I rented a house from a policemen who said he had 10(maybe 11, don't remember for sure) rental houses. I have posted this before and don't mean to be redundant. John
Yes, I recall reading that earlier in this thread. It's staggering to think about because of the risk that these types of people are exposing themselves to. If this guy has the slightest cashflow issues, he could sure eat up his savings in a hurry.
i would assume most of his properties are rental.. he'd better pray that his tenants are not planning to move out anytime soon. wonder how many of them give him positive cashflow??
You aint seen nothing yet. Lenders are foreseeing a rise in foreclosures so they are doing away with Option ARM's and the like. Look out!
I enjoy reading this thread when I come by here..I have a question for the real estate guru's, finance experts.

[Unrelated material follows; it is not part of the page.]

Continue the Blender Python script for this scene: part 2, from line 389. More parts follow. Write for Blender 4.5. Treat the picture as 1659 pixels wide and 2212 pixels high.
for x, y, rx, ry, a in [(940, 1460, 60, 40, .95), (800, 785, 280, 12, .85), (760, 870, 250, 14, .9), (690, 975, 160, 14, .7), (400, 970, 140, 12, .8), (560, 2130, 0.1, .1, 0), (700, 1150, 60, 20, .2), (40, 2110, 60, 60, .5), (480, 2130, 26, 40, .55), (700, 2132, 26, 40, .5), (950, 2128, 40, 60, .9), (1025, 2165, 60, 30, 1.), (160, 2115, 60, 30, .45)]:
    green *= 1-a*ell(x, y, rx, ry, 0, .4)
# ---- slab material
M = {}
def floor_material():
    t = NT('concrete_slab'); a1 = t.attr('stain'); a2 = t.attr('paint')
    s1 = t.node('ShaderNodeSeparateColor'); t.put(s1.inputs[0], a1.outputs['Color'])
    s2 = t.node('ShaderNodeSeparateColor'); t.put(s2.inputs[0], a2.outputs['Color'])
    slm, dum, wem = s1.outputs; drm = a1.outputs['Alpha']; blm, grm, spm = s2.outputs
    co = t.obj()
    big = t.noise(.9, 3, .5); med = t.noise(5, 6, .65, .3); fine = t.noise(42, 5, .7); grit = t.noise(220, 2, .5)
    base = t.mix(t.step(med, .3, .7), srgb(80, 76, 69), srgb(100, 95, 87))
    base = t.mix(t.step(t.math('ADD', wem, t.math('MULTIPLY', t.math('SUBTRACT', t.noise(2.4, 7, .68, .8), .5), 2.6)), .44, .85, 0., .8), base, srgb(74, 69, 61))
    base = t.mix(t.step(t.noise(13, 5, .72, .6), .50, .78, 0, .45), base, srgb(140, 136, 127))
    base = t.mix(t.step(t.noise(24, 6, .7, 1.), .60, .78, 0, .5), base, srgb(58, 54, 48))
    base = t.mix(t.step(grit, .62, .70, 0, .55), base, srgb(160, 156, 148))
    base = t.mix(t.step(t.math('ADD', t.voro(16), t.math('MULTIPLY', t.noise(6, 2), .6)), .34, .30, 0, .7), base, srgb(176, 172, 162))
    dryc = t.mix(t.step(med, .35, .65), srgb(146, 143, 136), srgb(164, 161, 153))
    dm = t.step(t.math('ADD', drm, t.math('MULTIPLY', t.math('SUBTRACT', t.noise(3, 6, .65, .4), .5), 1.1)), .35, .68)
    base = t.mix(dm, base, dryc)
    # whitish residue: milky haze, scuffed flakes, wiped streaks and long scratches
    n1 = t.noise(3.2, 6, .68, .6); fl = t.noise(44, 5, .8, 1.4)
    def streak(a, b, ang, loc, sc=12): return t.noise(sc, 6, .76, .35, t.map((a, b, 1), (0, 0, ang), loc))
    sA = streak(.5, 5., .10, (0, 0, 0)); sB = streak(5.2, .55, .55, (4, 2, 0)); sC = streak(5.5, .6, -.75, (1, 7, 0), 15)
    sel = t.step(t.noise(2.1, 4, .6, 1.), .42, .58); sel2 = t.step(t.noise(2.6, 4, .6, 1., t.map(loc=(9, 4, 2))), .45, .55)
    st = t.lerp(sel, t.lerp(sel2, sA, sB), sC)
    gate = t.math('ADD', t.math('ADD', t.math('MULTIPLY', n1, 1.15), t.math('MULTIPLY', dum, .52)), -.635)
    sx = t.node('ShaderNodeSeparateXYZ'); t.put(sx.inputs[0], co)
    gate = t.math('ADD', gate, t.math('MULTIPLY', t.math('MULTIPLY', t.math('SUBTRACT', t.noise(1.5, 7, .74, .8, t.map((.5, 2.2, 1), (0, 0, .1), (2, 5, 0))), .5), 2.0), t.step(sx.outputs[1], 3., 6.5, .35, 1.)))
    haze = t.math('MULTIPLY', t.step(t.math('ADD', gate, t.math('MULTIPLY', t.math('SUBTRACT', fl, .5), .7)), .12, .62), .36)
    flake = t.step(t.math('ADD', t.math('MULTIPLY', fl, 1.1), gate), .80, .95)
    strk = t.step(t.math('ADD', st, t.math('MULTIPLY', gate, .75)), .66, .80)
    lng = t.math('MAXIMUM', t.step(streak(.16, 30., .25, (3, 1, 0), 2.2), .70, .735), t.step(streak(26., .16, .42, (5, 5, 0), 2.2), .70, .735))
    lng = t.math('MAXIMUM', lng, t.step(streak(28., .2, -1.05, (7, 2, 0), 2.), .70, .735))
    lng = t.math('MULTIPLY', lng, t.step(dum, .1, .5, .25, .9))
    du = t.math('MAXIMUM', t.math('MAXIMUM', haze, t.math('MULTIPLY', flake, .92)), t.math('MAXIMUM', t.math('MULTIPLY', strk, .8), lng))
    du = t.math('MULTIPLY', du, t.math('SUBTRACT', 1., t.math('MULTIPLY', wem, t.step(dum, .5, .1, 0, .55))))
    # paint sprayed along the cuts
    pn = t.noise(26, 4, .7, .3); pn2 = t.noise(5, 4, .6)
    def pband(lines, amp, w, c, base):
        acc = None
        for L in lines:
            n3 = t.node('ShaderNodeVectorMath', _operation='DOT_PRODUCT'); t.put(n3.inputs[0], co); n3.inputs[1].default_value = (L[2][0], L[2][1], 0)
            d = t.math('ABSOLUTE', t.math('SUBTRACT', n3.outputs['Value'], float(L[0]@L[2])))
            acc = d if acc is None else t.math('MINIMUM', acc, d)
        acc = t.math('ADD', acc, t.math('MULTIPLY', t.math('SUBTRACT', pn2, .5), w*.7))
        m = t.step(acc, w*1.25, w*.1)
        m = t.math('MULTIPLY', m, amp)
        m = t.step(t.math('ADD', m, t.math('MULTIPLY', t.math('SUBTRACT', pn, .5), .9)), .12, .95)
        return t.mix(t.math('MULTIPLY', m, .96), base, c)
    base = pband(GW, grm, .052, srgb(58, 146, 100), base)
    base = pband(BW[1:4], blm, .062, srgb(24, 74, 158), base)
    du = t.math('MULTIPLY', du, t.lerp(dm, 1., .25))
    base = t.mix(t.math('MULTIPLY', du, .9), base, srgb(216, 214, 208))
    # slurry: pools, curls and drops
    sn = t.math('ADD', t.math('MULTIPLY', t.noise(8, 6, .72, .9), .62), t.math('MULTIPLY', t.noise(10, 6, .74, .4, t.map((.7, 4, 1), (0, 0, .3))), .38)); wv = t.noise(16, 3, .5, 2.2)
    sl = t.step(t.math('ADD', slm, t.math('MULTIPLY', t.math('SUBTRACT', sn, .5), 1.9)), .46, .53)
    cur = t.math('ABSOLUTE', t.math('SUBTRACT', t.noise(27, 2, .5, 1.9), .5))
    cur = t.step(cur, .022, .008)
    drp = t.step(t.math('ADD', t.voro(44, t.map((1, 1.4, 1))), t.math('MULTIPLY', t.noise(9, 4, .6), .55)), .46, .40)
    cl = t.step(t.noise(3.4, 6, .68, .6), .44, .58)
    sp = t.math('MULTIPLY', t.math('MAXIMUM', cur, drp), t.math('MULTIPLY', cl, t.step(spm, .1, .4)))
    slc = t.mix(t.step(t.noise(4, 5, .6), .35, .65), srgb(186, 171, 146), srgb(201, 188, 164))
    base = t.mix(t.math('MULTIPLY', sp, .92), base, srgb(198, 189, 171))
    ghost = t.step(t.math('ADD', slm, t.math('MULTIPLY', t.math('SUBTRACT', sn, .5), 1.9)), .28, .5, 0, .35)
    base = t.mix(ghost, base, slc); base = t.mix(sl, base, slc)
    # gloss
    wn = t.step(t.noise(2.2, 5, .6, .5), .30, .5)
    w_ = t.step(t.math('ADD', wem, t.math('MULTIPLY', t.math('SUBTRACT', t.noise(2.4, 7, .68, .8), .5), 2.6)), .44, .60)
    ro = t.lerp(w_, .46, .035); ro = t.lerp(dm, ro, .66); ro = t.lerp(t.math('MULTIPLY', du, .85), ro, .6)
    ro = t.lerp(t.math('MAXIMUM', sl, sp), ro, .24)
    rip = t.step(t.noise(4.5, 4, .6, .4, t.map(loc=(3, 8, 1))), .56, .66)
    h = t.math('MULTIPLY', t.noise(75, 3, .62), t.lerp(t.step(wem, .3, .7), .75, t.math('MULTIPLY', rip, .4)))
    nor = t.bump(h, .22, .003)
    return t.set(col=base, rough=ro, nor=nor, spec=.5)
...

I have paid off my own home and it would sell for approx $350-$375K if I sold it...Since I paid it off, I have no mortgage of course and I am single, in my early 20's and have no dependents so any advice to how I can take advantage of having my house paid off and doing something with the equity?..For example if I took out a equity loan say for $200k at 7% could I put it to use somewhere else to earn more than that? (not trading related)
Hmm, enjoy the fact that the home is yours. From your description of things, you are in a great fiscal place. Stay there! Do you like your community? Is it stable or upgrading? Borrow $75,000 and upgrade the appliances, fix the roof, repaint the place, redo the floors, get a new mattress (sleep better), grab a few new polo's and slacks, put a few bucks into personal debt retirement. Anything left, use it for savings and emergency purposes! Take five years (or less) and pay that loan off. Breathe! You have a lot of life ahead, take time and enjoy it.
Hmm, sell the house unless it is in an up-and-coming area, Almost live off the interest, Not bad! MACHRON
But I would still need another place to live so are you suggesting rent then? I live on Long Island and in a nice area that is desirable.. Thanks for replying to my question.